In September, Sting released an album of his own performances of songs from the show, his first record of original material since “Sacred Love” in 2003.

He hadn’t been quiet over the intervening decade. There was a set of tunes from the English Renaissance, a jazzy holiday album and a collection of orchestral versions of old hits like “Roxanne” and “Every Little Thing She Does Is Magic.” (The Police also toured in 2007 and 2008.)

Yet Sting admitted that those projects had kept him busy during a long stretch of writer’s block.

“I’d been wondering whether I’d lost the mojo,” he said. “But it turns out I just needed to stop writing about me. Once I said, ‘OK, I’m gonna tell somebody else’s story,’ I freed up and the songs poured out in a very quick way.”

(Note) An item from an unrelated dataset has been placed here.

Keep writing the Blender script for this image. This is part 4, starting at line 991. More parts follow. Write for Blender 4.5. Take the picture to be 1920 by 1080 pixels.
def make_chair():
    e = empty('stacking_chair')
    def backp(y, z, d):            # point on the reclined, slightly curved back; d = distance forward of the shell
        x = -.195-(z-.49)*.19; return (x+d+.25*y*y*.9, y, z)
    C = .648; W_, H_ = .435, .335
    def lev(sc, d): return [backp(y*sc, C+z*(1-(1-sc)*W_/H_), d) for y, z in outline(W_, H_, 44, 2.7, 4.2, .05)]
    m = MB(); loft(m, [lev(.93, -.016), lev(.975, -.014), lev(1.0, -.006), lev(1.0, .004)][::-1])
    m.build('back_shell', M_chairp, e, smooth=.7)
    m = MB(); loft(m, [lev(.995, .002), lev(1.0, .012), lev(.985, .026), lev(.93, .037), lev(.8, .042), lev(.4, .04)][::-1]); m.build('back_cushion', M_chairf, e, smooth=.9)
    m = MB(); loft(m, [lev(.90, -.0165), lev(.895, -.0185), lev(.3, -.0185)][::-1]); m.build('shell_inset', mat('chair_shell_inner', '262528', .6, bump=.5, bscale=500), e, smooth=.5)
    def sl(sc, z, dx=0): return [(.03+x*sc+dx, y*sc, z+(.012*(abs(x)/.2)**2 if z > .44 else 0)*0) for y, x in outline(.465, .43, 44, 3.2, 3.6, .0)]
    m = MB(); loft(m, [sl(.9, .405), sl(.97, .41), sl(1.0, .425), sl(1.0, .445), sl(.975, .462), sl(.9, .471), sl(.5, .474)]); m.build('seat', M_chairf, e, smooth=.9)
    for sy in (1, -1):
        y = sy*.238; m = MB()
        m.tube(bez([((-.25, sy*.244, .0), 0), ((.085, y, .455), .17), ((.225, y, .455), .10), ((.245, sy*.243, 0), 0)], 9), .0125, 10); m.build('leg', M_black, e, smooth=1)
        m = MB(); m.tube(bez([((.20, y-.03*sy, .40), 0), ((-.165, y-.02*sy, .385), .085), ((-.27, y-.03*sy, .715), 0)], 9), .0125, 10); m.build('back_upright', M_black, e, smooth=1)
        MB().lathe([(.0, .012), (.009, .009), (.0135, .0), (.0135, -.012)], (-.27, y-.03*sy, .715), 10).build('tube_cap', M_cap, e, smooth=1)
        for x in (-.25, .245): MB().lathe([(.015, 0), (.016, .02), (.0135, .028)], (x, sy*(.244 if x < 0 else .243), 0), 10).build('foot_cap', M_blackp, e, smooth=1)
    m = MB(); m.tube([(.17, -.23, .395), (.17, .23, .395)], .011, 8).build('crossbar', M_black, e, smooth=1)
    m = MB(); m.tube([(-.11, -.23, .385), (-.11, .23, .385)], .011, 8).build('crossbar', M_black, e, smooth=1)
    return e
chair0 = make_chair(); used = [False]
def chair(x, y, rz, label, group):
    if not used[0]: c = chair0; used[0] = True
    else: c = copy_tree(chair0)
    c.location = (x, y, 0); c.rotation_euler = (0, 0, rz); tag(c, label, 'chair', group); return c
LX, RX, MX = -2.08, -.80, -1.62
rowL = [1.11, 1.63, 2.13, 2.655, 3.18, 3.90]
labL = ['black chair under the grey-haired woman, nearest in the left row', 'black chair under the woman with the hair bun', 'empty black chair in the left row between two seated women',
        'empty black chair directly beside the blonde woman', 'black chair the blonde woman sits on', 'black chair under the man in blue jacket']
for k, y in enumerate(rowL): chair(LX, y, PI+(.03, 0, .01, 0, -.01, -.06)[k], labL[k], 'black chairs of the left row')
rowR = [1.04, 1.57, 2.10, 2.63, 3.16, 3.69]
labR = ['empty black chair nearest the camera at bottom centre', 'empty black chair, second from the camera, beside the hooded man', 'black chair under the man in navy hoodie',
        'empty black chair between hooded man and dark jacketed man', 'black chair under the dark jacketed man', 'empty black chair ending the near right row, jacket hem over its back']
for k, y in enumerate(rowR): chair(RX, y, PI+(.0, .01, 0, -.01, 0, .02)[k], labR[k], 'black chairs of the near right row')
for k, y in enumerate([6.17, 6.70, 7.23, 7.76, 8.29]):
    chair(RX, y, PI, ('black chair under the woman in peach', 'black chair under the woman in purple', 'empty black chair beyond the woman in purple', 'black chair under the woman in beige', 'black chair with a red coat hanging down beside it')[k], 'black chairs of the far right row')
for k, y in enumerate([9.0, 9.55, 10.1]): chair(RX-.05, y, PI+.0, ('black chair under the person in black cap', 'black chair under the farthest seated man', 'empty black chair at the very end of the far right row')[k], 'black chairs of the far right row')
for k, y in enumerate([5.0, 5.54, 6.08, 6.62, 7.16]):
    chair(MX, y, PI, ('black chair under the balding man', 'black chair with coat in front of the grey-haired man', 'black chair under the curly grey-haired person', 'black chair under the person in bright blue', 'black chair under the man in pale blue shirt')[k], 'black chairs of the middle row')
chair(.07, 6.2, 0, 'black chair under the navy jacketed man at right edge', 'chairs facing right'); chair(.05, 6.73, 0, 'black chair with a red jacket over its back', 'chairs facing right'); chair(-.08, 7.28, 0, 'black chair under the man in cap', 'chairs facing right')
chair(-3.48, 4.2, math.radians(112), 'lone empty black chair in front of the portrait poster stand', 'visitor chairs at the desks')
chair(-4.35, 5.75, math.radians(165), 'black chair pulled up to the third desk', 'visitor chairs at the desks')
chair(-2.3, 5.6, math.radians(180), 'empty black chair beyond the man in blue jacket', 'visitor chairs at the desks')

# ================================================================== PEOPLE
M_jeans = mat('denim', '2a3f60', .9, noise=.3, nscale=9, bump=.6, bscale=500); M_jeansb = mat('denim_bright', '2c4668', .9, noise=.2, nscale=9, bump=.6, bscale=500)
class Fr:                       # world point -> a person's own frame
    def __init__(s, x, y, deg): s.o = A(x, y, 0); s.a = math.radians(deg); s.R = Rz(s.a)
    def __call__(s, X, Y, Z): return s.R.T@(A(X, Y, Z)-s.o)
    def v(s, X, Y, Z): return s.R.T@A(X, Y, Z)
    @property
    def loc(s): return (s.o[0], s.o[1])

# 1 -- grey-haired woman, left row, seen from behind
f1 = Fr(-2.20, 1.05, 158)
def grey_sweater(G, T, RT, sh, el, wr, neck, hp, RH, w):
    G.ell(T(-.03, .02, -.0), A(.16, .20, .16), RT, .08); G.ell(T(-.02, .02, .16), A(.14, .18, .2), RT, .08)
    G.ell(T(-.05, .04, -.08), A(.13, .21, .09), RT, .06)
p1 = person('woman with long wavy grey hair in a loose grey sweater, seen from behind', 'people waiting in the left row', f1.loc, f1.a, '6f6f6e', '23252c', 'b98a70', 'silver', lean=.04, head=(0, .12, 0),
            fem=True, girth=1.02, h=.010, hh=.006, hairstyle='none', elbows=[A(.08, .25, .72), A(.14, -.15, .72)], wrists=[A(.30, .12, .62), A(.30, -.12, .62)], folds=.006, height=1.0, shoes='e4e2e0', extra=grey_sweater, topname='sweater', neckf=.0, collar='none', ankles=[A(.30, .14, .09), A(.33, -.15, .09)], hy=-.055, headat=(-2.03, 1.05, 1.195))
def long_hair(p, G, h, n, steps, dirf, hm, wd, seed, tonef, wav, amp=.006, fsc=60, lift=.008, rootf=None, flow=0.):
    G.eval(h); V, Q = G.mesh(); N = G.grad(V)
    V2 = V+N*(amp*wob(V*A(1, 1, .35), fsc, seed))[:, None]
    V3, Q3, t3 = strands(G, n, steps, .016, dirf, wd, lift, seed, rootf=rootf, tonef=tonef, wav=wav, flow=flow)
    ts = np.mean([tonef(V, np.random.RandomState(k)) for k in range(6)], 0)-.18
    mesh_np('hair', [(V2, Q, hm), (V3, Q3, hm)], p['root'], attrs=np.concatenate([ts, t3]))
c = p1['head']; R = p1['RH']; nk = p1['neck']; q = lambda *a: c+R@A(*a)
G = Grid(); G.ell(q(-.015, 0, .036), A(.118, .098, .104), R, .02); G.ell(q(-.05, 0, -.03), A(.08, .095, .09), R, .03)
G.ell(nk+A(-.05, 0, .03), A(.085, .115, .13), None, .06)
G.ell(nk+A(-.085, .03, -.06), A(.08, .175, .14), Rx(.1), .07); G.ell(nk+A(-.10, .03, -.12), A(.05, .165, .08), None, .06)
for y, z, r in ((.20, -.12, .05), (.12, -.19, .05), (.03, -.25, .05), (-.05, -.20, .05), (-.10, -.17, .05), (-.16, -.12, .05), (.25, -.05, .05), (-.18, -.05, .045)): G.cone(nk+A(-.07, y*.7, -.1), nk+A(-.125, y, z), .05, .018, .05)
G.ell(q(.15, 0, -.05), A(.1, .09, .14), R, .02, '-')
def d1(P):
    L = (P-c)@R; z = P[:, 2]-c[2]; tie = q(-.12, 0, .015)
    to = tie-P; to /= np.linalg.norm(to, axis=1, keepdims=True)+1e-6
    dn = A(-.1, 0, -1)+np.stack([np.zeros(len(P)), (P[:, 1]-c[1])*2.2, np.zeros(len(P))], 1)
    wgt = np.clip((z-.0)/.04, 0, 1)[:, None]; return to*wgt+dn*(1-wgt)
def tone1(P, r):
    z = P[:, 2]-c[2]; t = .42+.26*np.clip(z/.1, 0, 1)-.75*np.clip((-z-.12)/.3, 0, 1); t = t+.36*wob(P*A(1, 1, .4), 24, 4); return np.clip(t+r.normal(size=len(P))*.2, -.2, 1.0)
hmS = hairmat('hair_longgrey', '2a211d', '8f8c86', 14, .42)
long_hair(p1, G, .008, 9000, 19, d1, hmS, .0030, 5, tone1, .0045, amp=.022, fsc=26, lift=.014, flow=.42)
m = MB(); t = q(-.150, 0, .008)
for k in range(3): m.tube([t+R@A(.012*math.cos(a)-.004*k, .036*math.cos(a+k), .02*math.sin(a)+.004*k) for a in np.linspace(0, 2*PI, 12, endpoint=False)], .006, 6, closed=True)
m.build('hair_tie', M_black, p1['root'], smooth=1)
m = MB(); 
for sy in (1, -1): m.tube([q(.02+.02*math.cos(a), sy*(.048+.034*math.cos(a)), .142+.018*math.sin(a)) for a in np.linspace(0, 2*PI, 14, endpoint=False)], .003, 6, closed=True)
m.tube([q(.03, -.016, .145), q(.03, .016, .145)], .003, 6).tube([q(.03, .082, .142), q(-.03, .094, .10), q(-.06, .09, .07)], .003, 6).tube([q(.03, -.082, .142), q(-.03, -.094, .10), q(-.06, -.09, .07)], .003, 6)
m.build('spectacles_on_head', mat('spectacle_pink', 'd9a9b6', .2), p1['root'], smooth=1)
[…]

A blockage like the one he experienced can be useful to a songwriter, he added: “You need to be on input some of the time, to have something to say before you say it.”

Though it fulfills the narrative needs of a Broadway – something Sting said he had to learn from his co-writers and the show’s Tony-winning director, Joe Mantello – “The Last Ship” has dark textures and surprising melodic turns that distinguish it from other current musicals, most of which Sting said he had little interest in.

In the album’s title track, he sings of “a strange kind of beauty / It’s cold and austere,” and that goes some way toward describing these songs. Rob Mathes, who produced the record with Sting, recalled devising a string part for “Practical Arrangement,” a stirring plea from one character to another.

“It was very pretty, not cheesy at all,” Mathes said of what he’d written, yet three weeks after they’d recorded it, Sting called him.

“He was, like, ‘I don’t know about the strings – it feels like a carpet on the music,’ ” the producer said. “He’d decided he wanted brass instead, something less sweet. No one else would have said that.”

For all his artistic quirks, though, Sting knows he’s a superstar, a guy whose decades of tabloid-scene celebrity – remember the claims about tantric sex? – mean that “The Last Ship” will be under scrutiny from the moment it opens in Chicago in June on its way to New York.

“There is no out-of-town tryout for this,” he said, acknowledging that he and his collaborators will be “tinkering” with the show through the final rehearsal, even as Sting hits the road for a five-week North American arena tour with Paul Simon.

Sting didn’t say it, but Simon is one of the many pop stars who’ve found Broadway to be a tough gig. In 1998, Simon’s “The Capeman” famously closed after only 68 performances, costing its investors a reported $11 million.

But Sting said that at this point in his career, he finds the creative challenge invigorating.

“It’s tough,” he said of the theater. “And it should be tough. But no one’s gonna kill me.” He laughed. “Let’s maybe not quote that.”